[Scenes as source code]
* START *
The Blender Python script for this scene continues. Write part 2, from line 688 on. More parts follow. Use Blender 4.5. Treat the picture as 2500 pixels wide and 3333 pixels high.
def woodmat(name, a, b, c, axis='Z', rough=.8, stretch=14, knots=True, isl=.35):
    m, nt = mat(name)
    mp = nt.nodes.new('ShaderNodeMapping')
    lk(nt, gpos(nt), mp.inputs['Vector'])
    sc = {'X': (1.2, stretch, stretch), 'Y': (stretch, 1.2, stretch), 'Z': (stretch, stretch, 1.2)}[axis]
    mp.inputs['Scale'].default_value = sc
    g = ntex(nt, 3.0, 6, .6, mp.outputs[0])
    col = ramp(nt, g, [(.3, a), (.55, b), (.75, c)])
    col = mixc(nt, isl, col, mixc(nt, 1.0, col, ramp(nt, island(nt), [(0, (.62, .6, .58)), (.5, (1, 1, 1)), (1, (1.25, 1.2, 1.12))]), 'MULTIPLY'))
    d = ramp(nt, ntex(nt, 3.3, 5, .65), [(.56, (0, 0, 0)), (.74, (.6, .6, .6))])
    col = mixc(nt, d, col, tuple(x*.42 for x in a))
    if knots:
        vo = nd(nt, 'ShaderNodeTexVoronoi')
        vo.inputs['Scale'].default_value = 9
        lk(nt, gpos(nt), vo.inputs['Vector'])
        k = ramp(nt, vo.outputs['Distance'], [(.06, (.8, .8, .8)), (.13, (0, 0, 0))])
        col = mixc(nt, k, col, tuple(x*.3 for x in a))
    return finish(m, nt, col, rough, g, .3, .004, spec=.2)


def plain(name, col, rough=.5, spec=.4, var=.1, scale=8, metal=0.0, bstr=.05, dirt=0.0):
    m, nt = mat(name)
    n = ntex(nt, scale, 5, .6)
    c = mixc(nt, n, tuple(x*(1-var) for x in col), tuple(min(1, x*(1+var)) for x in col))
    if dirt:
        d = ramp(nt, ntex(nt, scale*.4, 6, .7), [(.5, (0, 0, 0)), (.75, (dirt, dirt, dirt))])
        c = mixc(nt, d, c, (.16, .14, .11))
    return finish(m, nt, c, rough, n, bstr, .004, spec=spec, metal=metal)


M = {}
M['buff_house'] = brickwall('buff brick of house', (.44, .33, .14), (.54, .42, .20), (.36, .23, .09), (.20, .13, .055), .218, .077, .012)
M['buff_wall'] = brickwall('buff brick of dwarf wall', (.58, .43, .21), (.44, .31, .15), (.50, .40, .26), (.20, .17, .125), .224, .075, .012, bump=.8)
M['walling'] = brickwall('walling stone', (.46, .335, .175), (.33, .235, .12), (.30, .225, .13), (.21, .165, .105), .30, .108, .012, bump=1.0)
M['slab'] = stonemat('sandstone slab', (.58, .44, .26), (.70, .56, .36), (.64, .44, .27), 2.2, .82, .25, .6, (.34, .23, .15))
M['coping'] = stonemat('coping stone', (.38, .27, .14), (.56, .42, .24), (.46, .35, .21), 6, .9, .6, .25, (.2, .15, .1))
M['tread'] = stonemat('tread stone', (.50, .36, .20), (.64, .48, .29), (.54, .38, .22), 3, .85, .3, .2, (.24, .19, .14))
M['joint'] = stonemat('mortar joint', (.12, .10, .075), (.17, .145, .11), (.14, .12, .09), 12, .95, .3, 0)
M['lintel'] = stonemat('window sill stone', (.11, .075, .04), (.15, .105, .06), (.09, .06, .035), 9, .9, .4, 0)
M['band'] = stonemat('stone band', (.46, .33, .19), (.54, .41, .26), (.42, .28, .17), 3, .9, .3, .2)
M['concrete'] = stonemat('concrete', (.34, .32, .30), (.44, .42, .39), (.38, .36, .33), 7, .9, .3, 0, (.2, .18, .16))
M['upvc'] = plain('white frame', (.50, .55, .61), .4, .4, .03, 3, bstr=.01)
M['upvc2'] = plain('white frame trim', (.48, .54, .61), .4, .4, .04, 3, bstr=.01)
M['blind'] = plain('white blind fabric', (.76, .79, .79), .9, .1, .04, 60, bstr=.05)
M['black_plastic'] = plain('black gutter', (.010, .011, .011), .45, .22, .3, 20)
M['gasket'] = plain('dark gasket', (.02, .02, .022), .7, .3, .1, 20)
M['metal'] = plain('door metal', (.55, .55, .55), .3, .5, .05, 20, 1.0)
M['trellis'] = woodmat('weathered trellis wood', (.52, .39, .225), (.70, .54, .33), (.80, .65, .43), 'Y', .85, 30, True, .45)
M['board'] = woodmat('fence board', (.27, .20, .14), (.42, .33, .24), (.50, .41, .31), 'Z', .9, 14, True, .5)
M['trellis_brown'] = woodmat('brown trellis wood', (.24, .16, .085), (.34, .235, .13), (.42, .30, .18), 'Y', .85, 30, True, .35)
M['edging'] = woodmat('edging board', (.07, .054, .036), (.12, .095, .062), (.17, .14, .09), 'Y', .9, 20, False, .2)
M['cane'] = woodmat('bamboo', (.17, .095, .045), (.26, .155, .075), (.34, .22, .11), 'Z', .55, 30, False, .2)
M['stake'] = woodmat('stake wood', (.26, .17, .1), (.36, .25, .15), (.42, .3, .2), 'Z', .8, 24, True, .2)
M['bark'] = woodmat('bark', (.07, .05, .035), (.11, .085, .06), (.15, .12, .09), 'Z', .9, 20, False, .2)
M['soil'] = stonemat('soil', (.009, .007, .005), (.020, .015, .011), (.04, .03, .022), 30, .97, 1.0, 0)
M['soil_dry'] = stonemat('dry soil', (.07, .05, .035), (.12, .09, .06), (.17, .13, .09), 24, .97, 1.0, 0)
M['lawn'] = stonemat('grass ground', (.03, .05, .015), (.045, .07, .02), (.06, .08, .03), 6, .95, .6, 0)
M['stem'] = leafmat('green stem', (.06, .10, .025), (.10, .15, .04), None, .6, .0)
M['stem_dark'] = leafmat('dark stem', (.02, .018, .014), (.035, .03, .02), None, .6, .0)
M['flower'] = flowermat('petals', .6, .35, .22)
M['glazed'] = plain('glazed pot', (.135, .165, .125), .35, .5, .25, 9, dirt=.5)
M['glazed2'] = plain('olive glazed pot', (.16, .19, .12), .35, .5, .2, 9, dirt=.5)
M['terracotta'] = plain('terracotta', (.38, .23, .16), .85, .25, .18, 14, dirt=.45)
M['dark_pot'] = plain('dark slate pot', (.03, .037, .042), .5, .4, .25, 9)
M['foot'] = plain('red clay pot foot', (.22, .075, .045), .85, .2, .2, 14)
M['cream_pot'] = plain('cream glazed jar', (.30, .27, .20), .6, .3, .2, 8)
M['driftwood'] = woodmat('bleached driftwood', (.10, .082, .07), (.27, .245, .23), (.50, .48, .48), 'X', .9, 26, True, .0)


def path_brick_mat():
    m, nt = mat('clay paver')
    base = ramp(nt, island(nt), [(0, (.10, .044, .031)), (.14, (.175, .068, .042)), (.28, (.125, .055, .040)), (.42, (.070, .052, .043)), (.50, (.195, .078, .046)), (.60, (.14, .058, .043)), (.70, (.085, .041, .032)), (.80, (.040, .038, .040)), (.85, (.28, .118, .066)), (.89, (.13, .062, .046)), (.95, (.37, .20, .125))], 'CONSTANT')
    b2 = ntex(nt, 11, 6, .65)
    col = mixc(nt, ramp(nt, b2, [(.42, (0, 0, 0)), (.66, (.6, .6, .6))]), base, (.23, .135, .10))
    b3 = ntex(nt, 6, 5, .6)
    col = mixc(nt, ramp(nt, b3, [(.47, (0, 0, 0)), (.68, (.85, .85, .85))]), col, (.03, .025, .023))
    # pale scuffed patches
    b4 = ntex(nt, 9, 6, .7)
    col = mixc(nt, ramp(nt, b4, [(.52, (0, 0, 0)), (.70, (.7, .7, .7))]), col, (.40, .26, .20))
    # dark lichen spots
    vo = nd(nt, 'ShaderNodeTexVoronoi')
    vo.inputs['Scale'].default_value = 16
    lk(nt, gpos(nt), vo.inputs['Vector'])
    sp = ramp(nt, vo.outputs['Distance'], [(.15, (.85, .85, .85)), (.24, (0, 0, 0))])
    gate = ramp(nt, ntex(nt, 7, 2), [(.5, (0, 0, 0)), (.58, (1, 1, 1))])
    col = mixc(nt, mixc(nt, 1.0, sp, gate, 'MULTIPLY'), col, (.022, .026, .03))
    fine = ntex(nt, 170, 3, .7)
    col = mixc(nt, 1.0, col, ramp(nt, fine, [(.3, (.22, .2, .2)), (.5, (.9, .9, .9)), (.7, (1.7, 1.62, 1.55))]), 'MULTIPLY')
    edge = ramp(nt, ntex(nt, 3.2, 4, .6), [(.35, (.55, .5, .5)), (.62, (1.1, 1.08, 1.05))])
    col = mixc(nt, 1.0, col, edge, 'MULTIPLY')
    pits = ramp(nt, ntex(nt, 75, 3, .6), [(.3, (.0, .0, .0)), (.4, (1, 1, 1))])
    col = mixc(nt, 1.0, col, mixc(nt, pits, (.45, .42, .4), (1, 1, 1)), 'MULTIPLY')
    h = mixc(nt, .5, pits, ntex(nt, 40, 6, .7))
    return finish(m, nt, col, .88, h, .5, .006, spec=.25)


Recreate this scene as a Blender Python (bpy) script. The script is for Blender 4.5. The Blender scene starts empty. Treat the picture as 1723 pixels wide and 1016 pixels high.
* END *
» **Task goal**
Give back exactly the material above from its opening line to the line bearing "bstr, .004, spec=spec, metal=metal)".

» **Response to this task**
The Blender Python script for this scene continues. Write part 2, from line 688 on. More parts follow. Use Blender 4.5. Treat the picture as 2500 pixels wide and 3333 pixels high.
def woodmat(name, a, b, c, axis='Z', rough=.8, stretch=14, knots=True, isl=.35):
    m, nt = mat(name)
    mp = nt.nodes.new('ShaderNodeMapping')
    lk(nt, gpos(nt), mp.inputs['Vector'])
    sc = {'X': (1.2, stretch, stretch), 'Y': (stretch, 1.2, stretch), 'Z': (stretch, stretch, 1.2)}[axis]
    mp.inputs['Scale'].default_value = sc
    g = ntex(nt, 3.0, 6, .6, mp.outputs[0])
    col = ramp(nt, g, [(.3, a), (.55, b), (.75, c)])
    col = mixc(nt, isl, col, mixc(nt, 1.0, col, ramp(nt, island(nt), [(0, (.62, .6, .58)), (.5, (1, 1, 1)), (1, (1.25, 1.2, 1.12))]), 'MULTIPLY'))
    d = ramp(nt, ntex(nt, 3.3, 5, .65), [(.56, (0, 0, 0)), (.74, (.6, .6, .6))])
    col = mixc(nt, d, col, tuple(x*.42 for x in a))
    if knots:
        vo = nd(nt, 'ShaderNodeTexVoronoi')
        vo.inputs['Scale'].default_value = 9
        lk(nt, gpos(nt), vo.inputs['Vector'])
        k = ramp(nt, vo.outputs['Distance'], [(.06, (.8, .8, .8)), (.13, (0, 0, 0))])
        col = mixc(nt, k, col, tuple(x*.3 for x in a))
    return finish(m, nt, col, rough, g, .3, .004, spec=.2)


def plain(name, col, rough=.5, spec=.4, var=.1, scale=8, metal=0.0, bstr=.05, dirt=0.0):
    m, nt = mat(name)
    n = ntex(nt, scale, 5, .6)
    c = mixc(nt, n, tuple(x*(1-var) for x in col), tuple(min(1, x*(1+var)) for x in col))
    if dirt:
        d = ramp(nt, ntex(nt, scale*.4, 6, .7), [(.5, (0, 0, 0)), (.75, (dirt, dirt, dirt))])
        c = mixc(nt, d, c, (.16, .14, .11))
    return finish(m, nt, c, rough, n, bstr, .004, spec=spec, metal=metal)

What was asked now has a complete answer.